Make Each Entry Stand On Its Own
- Stick to one place: write about the exact location you visited, not the brand in general.
- Use your own words: avoid templates and copy-paste text.
- Skip incentives: no discounts or gifts in exchange for praise.
- Stay respectful: critique service and product details, not people.
For Business Owners: What To Ask Of Customers
If you manage a listing, invite customers to post one honest entry tied to a real visit. Don’t push the same person to repost the same blurb, and don’t offer rewards for edits or star changes. Ask for details that help shoppers: date, order type, wait time, and any fix you delivered.
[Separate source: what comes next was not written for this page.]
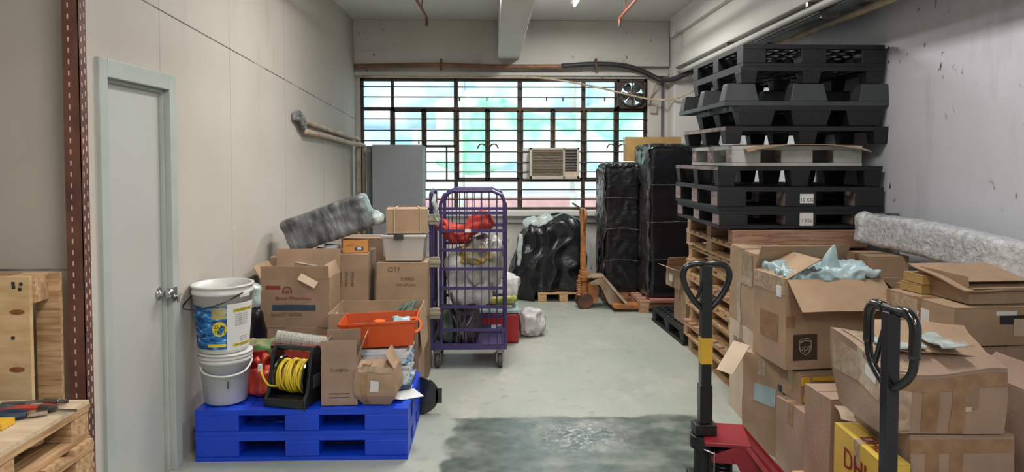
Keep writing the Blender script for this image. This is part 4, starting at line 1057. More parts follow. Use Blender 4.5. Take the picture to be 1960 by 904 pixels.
# contents
tz = tray+.022
cc = Vector((gx0, 5.46, 0))
def stuff(name, label, cat, m_, dims, off, **k):
    rot = k.pop('rot', None); mb, g_ = soft(*dims, **k); o = mb.build(name, m_, None, warp=g_, smooth=True, loc=cc+Vector(off), rot=rot); return tag(o, label, cat)
stuff('green_bag', 'dull green bag at the bottom left of the roll cage', 'bag', 'green_junk', (.14, .3, .27, .05), (.12, .25, tz), n=12, amp=.03, f=9, seed=1, fold=.01)
stuff('black_bag', 'black bag at the bottom of the roll cage beneath the sacks', 'bag', 'dark_junk', (.20, .36, .28, .05), (.27, .25, tz), n=14, amp=.04, f=9, seed=2, fold=.012)
q = MB(); q.tube([(.16, .08, tz+.02), (.26, .04, tz+.12), (.34, .035, tz+.25)], .009, 6, 4); q.tube([(.2, .06, tz+.28), (.17, .035, tz+.42)], .012, 6)
for k in range(4): q.tube([(.2+k*.03, .05, tz+.02), (.22+k*.02, .035, tz+.14), (.18+k*.05, .05, tz+.24)], .006, 6, 3)
o = q.build('hand_tools', 'steel', None, loc=cc); tag(o, 'thin metal rods leaning at the bottom of the roll cage', 'rods')
stuff('white_sack', 'large white plastic sack filling the middle of the roll cage', 'sack', 'sack', (.36, .38, .46, .12), (.29, .26, tz+.27), n=20, amp=.05, f=4, seed=5, fold=.02, ff=(8, 8, 3))
stuff('clear_bag', 'clear bag of yellow netting in the upper right of the roll cage', 'bag', 'sack_clear', (.28, .34, .38, .1), (.42, .26, tz+.44), n=18, amp=.05, f=7, seed=6, fold=.02, ff=(14, 14, 6))
stuff('yellow_netting', 'folded yellow netting pressed on top of the clear bag in the cage', 'netting', 'yellow_net', (.26, .1, .13, .05), (.37, .085, tz+.64), n=14, amp=.03, f=14, seed=7, fold=.015, ff=(20, 20, 10))
stuff('red_jacket', 'crumpled red jacket lying on the sacks in the cage', 'jacket', 'red_cloth', (.42, .34, .13, .05), (.27, .22, tz+.80), n=22, amp=.03, f=8, seed=8, fold=.02, ff=(14, 14, 14), post=lambda q: Vector((q.x, q.y, q.z+.05*math.sin(q.x*16-.8)+.03*(q.x > .03)+.03)))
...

Reply to entries in a calm tone and note any changes you’ve made.
Handling Repeat Comments From The Same Person
When a regular wants to share a new take, ask them to edit their original. That preserves history and avoids filter trips. If you see duplicates from the same profile or suspicious cross-posting, you can flag them through your Business Profile dashboard. Clean pages build trust and keep new readers engaged.
Common Myths, Cleared Up
“Multiple Accounts Make It Fine”
No. Posts from several profiles controlled by one person count as fake engagement. The policy bans that pattern, and removals are common once detected.
“A New Visit Means A New Entry”
Not on the same place page. Edits are the path. Add a quick note, adjust stars, and attach proof like a receipt crop or clear dish photo.
“Copying Text Saves Time”
Repeated text can trigger the repetitive-content rule. Fresh wording protects your post and gives readers better info.
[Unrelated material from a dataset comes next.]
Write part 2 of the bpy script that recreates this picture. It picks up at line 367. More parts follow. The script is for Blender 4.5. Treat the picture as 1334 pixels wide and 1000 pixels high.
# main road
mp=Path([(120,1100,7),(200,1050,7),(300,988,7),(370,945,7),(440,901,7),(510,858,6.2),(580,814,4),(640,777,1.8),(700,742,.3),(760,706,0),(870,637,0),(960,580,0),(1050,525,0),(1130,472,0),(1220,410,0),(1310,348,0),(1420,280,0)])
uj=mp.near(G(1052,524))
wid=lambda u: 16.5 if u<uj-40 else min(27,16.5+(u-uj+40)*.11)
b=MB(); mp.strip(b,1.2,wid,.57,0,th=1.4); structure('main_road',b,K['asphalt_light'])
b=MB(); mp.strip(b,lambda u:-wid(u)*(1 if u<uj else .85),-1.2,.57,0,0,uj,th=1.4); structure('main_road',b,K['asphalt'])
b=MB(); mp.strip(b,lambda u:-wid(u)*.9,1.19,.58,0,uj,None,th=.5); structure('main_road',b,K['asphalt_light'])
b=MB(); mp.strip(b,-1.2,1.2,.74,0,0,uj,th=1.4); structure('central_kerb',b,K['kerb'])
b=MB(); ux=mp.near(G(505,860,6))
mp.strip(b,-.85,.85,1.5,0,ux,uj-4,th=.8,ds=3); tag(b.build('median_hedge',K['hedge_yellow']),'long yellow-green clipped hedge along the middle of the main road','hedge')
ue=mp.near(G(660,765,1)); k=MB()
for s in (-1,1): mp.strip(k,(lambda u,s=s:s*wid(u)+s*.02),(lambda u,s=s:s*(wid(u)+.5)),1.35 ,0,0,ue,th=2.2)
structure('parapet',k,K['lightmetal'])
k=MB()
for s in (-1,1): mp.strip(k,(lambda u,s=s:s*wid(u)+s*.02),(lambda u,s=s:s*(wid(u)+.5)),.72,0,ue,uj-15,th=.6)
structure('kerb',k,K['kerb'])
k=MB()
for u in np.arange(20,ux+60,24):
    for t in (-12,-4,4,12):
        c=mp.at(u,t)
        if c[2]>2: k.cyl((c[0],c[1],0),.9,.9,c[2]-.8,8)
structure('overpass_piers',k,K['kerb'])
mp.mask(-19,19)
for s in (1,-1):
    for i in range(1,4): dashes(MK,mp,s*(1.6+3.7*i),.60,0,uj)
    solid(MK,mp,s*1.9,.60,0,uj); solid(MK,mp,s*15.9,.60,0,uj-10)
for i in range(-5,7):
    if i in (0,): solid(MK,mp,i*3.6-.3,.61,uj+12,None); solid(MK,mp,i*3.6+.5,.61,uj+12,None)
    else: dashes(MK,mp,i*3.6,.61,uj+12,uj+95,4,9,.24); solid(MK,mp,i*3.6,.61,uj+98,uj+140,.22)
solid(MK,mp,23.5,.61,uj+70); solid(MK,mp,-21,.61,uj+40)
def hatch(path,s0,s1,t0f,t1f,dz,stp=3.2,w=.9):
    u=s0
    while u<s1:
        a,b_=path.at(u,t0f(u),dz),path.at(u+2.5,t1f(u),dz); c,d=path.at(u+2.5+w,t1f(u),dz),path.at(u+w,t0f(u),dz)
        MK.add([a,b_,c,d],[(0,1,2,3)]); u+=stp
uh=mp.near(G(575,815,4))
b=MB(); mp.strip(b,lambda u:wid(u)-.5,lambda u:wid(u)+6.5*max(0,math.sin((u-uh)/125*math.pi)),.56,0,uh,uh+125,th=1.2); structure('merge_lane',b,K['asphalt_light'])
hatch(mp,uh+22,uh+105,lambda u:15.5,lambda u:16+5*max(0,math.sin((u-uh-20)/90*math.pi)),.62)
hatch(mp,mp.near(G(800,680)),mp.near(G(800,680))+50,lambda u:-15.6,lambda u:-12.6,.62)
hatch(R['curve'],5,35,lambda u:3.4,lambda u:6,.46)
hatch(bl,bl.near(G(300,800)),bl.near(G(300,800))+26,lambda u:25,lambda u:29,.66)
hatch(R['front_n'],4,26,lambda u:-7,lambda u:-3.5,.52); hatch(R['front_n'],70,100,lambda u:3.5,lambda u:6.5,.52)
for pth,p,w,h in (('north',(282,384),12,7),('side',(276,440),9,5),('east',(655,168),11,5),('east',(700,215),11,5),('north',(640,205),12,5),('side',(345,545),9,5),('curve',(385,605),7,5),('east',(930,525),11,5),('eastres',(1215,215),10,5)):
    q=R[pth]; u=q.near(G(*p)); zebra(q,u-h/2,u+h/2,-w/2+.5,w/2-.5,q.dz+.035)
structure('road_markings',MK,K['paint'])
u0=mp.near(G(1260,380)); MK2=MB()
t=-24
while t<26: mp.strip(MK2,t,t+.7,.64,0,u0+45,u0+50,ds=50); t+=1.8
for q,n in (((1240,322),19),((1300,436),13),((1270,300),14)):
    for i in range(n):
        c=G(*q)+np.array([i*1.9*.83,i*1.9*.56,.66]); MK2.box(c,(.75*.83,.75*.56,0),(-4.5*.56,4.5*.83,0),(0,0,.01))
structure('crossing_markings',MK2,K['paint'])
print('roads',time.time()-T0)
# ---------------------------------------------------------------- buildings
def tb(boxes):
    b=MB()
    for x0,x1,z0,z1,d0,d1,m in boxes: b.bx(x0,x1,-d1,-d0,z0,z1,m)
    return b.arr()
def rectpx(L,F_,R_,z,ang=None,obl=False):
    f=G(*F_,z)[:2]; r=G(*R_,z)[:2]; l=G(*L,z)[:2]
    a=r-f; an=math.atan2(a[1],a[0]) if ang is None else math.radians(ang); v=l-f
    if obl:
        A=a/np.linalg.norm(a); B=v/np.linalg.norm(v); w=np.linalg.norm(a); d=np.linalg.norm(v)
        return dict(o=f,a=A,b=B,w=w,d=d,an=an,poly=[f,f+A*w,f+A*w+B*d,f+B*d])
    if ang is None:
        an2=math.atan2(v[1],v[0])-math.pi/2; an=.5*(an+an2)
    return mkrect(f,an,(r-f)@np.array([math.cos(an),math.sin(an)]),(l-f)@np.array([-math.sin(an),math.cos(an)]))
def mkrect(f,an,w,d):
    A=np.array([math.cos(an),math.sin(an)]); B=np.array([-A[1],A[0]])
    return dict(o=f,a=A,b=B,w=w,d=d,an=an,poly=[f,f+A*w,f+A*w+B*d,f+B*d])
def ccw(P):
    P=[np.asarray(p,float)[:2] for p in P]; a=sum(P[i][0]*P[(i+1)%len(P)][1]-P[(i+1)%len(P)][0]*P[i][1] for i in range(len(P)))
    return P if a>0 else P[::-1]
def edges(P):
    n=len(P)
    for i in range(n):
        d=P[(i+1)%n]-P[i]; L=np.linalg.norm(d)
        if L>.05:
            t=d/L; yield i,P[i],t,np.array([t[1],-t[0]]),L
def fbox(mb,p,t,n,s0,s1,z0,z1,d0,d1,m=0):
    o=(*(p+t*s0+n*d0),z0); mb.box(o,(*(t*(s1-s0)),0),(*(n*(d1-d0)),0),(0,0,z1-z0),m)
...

Citations And Official Rules
Two links worth bookmarking:
- Maps user-generated content policy — see the lines on fake engagement and repetitive content.
- Edit or delete a review — step-by-step instructions on updating your entry.
Quick Checklist Before You Hit Post
- One review per place per account
- Use edits for return visits
- Write unique, first-hand text
- Add clear photos that match the visit
- Avoid incentives, cross-posting, and repeat blurbs
- Keep your tone calm and specific
Final Take
You get one slot per place. Make it count with solid details, then keep it fresh through edits. That approach respects the rules, helps readers, and gives owners feedback they can act on—without tripping any filters.